ROANOKE TIMES

                         Roanoke Times
                 Copyright (c) 1995, Landmark Communications, Inc.

DATE: THURSDAY, October 14, 1993                   TAG: 9310140091
SECTION: NATIONAL/INTERNATIONAL                    PAGE: A-3   EDITION: METRO 
SOURCE: Associated Press
DATELINE: WASHINGTON                                LENGTH: Medium


TEACHER SALARIES UP 3.2 PERCENT FROM LAST YEAR

Teachers from around the country are applying for jobs in Hartford. The average salary for school teachers in Connecticut is the highest in the nation - $48,918 a year - and the city pays even more.

The American Federation of Teachers reported Wednesday that public school teachers around the country were paid an average $35,104 in 1992-93, up 3.2 percent from the previous year.

That's the highest average salary ever, the AFT said. But taking inflation into account, the union figured that teachers earned about $56 more than the previous year.

The AFT said the 3.2 percent raises teachers received in 1991-1992 and again in 1992-93 represented the smallest increases in 35 years.

Salaries were generally higher in the Northeast, and lower in the South, though the most poorly paid teachers in the nation were in South Dakota, according to the survey.

Teachers there were paid $24,291, just 69.2 percent of the national average.

Virginia ranked 25th, with the average teacher pay $32,896. In previous years, Virginia ranked 18th or 19th.

"We've lost a lot of ground," said David Johnson, executive director of the Virginia Education Association. "Teachers have gotten virtually no salary increases, and other states have."

At the top end of the scale is Connecticut.

"A lot of people are calling and applying because of our salary," said Ted Obieglo, a Hartford schools official. The average annual salary in Hartford is about $54,000.

Obieglo said applications for teaching positions have come from as far away as California and Florida, but the school district expects to hire fewer than 30 new teachers for the current school year.

"Salary is certainly a very strong attractor," said Charles Marshall of the Association for School, University and College Staffing. The Chicago-based organization helps place new teachers.

But he said there was a "rather depressed market" for teachers.

The AFT survey found that only two states - Maryland and Wyoming - reported that the average teacher's salary had actually dropped in the 1992-1993 school year - less than 1 percent in both cases.

West Virginia reported the largest increase - 10.7 percent.
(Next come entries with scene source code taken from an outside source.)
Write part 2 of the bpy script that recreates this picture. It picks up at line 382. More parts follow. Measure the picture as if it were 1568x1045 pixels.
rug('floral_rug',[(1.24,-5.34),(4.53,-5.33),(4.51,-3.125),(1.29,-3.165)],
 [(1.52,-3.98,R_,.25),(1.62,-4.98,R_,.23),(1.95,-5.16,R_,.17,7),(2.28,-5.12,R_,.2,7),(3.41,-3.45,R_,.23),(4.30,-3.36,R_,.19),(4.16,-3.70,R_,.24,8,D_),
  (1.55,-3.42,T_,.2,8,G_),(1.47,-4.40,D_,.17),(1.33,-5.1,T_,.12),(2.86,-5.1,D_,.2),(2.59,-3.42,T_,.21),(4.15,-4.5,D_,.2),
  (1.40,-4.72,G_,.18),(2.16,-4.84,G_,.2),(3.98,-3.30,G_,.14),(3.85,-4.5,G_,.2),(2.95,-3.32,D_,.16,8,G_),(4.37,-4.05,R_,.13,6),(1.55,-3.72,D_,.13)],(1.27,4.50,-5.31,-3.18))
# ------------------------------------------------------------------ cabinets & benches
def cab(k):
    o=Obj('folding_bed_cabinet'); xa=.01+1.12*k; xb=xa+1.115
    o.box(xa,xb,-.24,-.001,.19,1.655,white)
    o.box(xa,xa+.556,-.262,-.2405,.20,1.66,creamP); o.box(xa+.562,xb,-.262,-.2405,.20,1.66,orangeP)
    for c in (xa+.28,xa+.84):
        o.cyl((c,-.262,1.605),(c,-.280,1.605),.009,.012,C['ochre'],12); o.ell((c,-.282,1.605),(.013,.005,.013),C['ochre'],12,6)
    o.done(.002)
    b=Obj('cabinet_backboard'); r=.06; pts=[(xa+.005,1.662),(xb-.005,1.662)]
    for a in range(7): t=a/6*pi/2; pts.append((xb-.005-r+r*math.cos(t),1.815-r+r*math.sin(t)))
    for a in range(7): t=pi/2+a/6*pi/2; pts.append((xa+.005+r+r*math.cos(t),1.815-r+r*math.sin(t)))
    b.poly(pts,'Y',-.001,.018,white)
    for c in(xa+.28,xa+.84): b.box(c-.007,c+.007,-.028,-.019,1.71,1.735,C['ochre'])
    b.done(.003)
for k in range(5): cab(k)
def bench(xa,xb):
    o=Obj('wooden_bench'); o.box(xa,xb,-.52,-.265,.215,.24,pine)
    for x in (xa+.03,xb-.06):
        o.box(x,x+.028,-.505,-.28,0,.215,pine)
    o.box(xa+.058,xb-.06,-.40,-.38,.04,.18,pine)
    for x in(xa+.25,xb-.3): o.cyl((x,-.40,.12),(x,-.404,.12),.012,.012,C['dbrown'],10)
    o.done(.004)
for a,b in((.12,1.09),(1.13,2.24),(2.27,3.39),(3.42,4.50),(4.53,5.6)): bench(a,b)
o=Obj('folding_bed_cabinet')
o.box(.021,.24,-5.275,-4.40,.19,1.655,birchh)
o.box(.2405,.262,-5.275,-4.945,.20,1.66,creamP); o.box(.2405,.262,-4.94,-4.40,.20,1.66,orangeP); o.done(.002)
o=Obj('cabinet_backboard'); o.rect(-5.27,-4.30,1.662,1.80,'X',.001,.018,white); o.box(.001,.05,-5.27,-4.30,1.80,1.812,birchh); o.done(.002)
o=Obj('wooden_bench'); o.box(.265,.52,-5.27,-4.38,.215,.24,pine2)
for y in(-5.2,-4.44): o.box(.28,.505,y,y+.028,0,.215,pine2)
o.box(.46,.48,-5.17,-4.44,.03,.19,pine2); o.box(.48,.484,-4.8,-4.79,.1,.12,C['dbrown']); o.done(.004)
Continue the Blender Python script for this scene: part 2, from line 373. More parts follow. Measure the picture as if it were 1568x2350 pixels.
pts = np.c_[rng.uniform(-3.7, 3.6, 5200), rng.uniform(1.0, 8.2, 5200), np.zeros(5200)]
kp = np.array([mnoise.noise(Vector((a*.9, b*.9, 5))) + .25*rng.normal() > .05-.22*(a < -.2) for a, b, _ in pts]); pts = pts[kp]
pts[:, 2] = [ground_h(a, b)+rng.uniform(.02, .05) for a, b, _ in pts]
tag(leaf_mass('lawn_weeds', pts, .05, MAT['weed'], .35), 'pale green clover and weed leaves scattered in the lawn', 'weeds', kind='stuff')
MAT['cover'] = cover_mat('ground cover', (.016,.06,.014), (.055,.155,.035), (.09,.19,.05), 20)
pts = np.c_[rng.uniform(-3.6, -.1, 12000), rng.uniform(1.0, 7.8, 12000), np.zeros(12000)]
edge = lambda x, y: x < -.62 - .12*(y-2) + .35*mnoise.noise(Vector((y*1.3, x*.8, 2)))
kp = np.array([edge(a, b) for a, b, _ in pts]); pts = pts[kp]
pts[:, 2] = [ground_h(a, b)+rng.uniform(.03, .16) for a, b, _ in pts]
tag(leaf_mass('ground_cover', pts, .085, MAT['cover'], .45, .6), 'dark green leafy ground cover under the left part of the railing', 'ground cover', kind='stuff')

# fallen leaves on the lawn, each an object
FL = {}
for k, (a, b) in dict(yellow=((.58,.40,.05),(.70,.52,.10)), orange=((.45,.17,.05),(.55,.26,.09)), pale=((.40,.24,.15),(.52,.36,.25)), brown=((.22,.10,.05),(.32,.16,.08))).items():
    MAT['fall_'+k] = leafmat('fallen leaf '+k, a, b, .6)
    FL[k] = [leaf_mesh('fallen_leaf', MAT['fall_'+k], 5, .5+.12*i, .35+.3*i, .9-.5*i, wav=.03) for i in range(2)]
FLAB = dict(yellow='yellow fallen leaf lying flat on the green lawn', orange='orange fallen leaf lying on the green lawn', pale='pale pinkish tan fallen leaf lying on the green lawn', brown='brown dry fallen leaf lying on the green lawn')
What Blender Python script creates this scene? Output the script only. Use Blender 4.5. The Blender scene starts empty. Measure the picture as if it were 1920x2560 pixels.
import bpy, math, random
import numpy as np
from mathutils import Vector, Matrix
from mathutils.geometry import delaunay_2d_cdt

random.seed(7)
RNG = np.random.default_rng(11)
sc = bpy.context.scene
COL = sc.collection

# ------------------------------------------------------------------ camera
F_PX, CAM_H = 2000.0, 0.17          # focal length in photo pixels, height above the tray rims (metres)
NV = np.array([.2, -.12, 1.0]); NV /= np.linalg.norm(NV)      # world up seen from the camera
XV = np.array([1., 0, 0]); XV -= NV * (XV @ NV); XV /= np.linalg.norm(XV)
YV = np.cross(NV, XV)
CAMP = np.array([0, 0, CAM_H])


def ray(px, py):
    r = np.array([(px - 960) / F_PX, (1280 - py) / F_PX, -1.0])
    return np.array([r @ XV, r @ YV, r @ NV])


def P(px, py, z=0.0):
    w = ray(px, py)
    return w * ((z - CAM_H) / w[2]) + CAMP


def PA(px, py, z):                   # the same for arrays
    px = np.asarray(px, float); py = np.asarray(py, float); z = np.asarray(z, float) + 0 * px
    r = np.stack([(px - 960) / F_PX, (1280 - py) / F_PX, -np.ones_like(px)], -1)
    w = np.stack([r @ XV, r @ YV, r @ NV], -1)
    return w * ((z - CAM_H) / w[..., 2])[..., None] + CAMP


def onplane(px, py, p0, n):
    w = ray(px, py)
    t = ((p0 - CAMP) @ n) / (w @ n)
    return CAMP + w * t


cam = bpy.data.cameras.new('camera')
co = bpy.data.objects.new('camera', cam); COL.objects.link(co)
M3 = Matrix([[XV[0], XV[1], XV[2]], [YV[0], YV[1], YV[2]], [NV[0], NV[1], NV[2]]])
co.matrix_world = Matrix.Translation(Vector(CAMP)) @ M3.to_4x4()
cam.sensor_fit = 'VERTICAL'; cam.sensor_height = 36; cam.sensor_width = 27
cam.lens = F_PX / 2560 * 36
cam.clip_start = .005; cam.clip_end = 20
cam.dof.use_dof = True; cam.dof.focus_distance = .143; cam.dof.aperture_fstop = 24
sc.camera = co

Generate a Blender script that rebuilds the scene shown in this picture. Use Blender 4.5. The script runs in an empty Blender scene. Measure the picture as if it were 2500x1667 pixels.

F. Howard Nelson, AFT's associate director of research and author of the study, said the trend this year, however, is for salaries to increase.

For example, he said, salaries in Maryland were going up all around the state, while teachers in the District of Columbia were getting their first pay raise in two years.

The survey found that the 10 states with the highest teacher salaries were Connecticut, $48,918; Alaska, $46,799; New York, $44,999; New Jersey, $43,355; Michigan, $42,256; Pennsylvania, $41,515; Rhode Island, $40,548; District of Columbia, $40,228; California, $39,922; and Massachusetts, $39,245.

The states with the lowest average salaries were: South Dakota, $24,291; Mississippi, $24,367; North Dakota, $25,211; Louisiana, $26,074; Oklahoma, $26,355; New Mexico, $26,463; Utah, $26,997; Idaho, $27,011; Alabama, $27,490; and Montana, $27,617.